Monday, February 15, 2010

Global Hoovermania

The national debt crisis in Greece is an example of a case where a combination of Eurozone rules and financial market pressure will force huge cuts in public spending, damaging both living standards and delaying economic recovery.  On Sunday, the New York Times reported that some of Greece's hidden debt was concealed courtesy of instruments sold to it by Goldman Sachs in 2001.  In November 2009, Goldman Sachs tried to do it again. The Financial Times reported today that EU authorities have requested information about the swaps.

Greece's national debt is over 100% of its annual GDP.  But this is not so horribly out of line with other countries, as can be seen at left and here.
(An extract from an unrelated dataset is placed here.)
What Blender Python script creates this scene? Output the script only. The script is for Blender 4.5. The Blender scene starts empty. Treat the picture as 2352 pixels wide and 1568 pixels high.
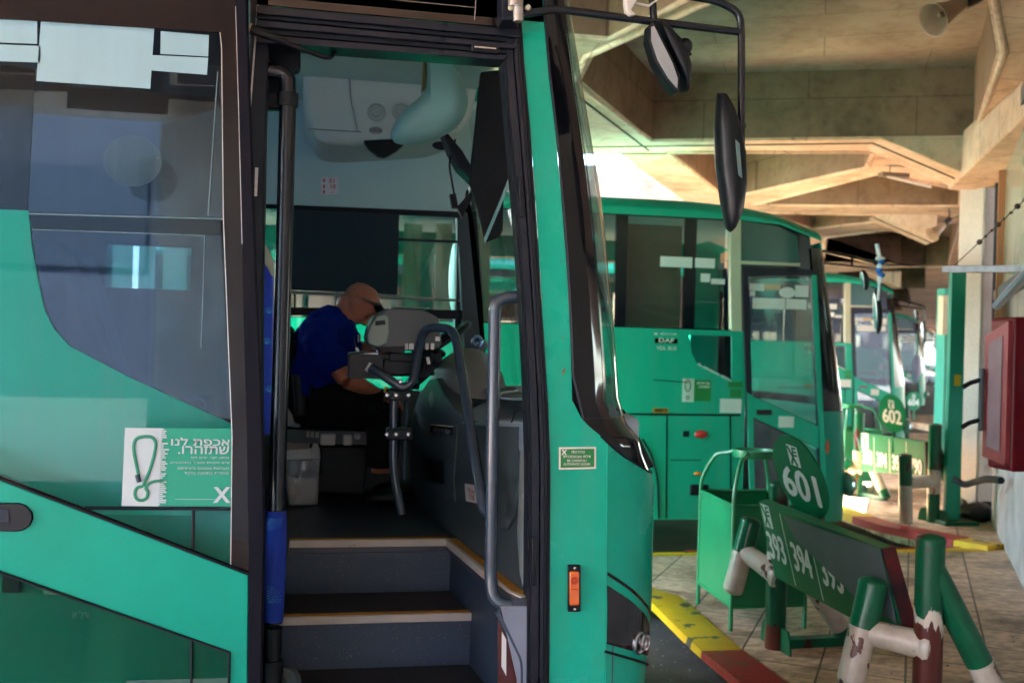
import bpy, bmesh, math, random
from mathutils import Vector, Matrix
from mathutils.geometry import tessellate_polygon
random.seed(7)
sc = bpy.context.scene
R = math.radians
# ---------------------------------------------------------------- camera
F = 2287.0
yaw, roll, pit = R(11), R(1.6), R(.15)
FW = Vector((math.sin(yaw)*math.cos(pit), math.cos(yaw)*math.cos(pit), math.sin(pit)))
_r0 = Vector((math.cos(yaw), -math.sin(yaw), 0)); _u0 = _r0.cross(FW)
RT = _r0*math.cos(roll)+_u0*math.sin(roll); UP = _u0*math.cos(roll)-_r0*math.sin(roll)
CAM = Vector((0, 0, 1.8))
cd = bpy.data.cameras.new("camera"); cam = bpy.data.objects.new("camera", cd)
sc.collection.objects.link(cam)
m3 = Matrix((RT, UP, -FW)).transposed()
cam.matrix_world = Matrix.Translation(CAM) @ m3.to_4x4()
cd.lens = 35; cd.sensor_width = 36; cd.clip_end = 3000; cd.clip_start = .05
cd.dof.use_dof = True; cd.dof.focus_distance = 3.25; cd.dof.aperture_fstop = 3.2
sc.camera = cam
# ---------------------------------------------------------------- world, sun, exposure
SUN_EL, SUN_AZ = 54.0, -42.0          # azimuth measured from +Y towards +X
w = bpy.data.worlds.new("World"); sc.world = w; w.use_nodes = True
wn = w.node_tree; wn.nodes.clear()
wo = wn.nodes.new("ShaderNodeOutputWorld"); bg = wn.nodes.new("ShaderNodeBackground")
sk = wn.nodes.new("ShaderNodeTexSky"); sk.sky_type = 'NISHITA'; sk.sun_disc = False
sk.sun_elevation = R(SUN_EL); sk.sun_rotation = R(SUN_AZ); sk.dust_density = 2.0
wn.links.new(sk.outputs[0], bg.inputs[0]); wn.links.new(bg.outputs[0], wo.inputs[0])
bg.inputs[1].default_value = .15
ld = bpy.data.lights.new("sun", 'SUN'); ld.energy = 5; ld.angle = R(.5); ld.color = (1, .93, .82)
lo = bpy.data.objects.new("sun", ld); sc.collection.objects.link(lo)
sd = Vector((math.sin(R(SUN_AZ))*math.cos(R(SUN_EL)), math.cos(R(SUN_AZ))*math.cos(R(SUN_EL)), math.sin(R(SUN_EL))))
lo.rotation_euler = sd.to_track_quat('Z', 'Y').to_euler(); lo.location = (-20, 20, 30)
sc.view_settings.view_transform = 'Standard'; sc.view_settings.look = 'None'
sc.view_settings.gamma = 1; sc.view_settings.exposure = 5.05
try:
    sc.cycles.max_bounces = 10; sc.cycles.transparent_max_bounces = 24
    sc.cycles.diffuse_bounces = 5; sc.cycles.glossy_bounces = 5
    sc.cycles.use_denoising = True; sc.cycles.caustics_reflective = False; sc.cycles.caustics_refractive = False
    sc.cycles.sample_clamp_indirect = 6
except Exception: pass

# ---------------------------------------------------------------- measuring helpers (photo position -> point on a real plane)
def ray(u, v): return FW + RT*((u-1176)/F) + UP*((784-v)/F)
def G(u, v, z=0.0):
    d = ray(u, v); return CAM + d*((z-CAM.z)/d.z)
def PY(u, v, Y):
    d = ray(u, v); return CAM + d*(Y/d.y)
def PP(u, v, p, n):
    d = ray(u, v); return CAM + d*((p-CAM).dot(n)/d.dot(n))
def D(u, v, d): return CAM + ray(u, v)*d
V = Vector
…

"High" debt is a matter of interpretation, and 40 years of attacks on the existence of government, the public sector, and public debt as a source of public investments has greatly reduced the markets' tolerance for debt levels that are still well below what seemed normal in times of crisis like World War II. Markets put up with high debt levels during war.  If we were serious about, say, decarbonization, we would run 200-300% deficits in gigantic crash programs in solar power, total transportation system reengineering, weatherproofing every building on the planet, you name it, so that there will be great-great grandchilren around to pay the debt we left them.

The interpretation of debt levels as too high is threatening the recovery, since it will force governments to cut spending when they should be increasing it.  This is the plan for Greece, the famous land of Generation 800 Euros (youth salaries per month) and meager economic development outside of coastal estates built on land removed from government protection by arson-set forest fires.
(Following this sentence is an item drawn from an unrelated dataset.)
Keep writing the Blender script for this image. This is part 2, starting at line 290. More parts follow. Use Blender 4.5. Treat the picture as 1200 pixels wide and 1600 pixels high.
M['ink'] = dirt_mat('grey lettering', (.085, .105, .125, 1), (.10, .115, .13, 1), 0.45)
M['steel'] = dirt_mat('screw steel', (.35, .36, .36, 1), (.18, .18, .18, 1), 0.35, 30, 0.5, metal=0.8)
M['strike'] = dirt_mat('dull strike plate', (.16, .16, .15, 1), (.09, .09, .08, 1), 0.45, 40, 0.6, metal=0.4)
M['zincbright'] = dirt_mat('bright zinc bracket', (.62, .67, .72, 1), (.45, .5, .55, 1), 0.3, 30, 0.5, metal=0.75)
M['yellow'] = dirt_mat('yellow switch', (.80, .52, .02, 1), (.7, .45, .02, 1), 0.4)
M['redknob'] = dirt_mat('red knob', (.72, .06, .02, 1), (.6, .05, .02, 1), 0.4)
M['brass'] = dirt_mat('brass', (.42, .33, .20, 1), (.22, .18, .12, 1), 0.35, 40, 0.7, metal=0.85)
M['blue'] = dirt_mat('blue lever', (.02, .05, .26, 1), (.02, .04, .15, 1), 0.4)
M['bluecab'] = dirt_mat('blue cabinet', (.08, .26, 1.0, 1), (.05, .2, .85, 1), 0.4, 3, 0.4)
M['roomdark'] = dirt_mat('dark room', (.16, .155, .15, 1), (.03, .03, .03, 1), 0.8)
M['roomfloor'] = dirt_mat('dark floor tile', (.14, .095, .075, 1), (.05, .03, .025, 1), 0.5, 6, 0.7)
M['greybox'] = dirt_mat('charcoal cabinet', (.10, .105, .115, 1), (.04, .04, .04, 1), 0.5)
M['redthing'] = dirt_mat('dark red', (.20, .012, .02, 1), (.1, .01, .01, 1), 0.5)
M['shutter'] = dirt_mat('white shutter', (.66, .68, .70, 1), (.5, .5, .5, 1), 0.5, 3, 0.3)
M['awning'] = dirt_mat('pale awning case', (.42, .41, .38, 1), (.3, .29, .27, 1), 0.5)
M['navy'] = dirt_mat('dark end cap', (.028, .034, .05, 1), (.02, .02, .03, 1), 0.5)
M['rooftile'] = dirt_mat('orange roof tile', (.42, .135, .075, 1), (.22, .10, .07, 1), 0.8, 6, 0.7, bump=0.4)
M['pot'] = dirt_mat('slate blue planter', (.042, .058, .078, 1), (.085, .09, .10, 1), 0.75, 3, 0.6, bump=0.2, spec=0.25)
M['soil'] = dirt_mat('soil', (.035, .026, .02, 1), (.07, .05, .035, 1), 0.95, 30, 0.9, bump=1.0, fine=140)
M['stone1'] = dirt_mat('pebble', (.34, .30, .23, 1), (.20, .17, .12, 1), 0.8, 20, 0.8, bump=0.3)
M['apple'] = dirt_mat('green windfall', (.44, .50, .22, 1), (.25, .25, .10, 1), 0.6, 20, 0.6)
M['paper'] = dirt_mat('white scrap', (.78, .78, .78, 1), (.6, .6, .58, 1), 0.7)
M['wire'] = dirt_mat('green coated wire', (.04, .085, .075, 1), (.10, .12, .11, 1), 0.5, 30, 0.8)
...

Government employment is a pillar of the middle class everywhere in the world.  It is also being squeezed everywhere: in Sacramento, California, a moron's consensus reigns on the virtues of cutting state employee salaries 5%.  In all countries, public service employment is the crucial gateway to the middle class -- as it was in the United States from the 1940s to the 1960s, for African Americans in particular who faced ongoing discrimination in the private sector. Countries like Argentina that were forced into IMF-style austerity programs that slashed the public sector have one common feature: an incredible shrinking middle class.
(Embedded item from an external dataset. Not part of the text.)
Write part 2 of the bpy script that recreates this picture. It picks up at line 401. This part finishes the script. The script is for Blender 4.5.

Most pundits seem to have learned nothing in all these years. Thomas Friedman recently contrasted two years in the Middle East. 1977 was good -- neoliberal policies implemented in Egypt by Sadat.  1979 was bad -- the Iranian revolution, Whahabi-reaction in Saudi Arabian Islam, etc.  But "liberalization" and "modernization" were themselves the source of the radicalization of mass Islam that Friedman deplores.  They impoverished the great majority in Egypt, ruined Cairo's public systems for starters (on my recent trip there an archictectural institute informed me that 60% of Cairo's housing is "informal" - built by occupants because the private and public sectors both refuse.) 


Krugman points out that the bigger debt problem in the Eurozone is Spain. But for some reason he spends his column attacking the very idea of a single currency in a variable region rather than attacking austerity politics, though he knows in the U.S. case that the focus on debt will kill the recovery.

Since the world needs both recovery and stable currency and debt arrangements across diverse national economies - both of which the financial system has not delivered - Krugman et al. need to figure out how to avoid screwing the populations of countries like Greece.  The world has to learn how Greece can have a modern, efficient, green infrastructure with its current economy, and then discover how to provide the same to about 130 other countries that are in even greater need.

If the EU can't fix Greece, it can't fix anything that needs fixing.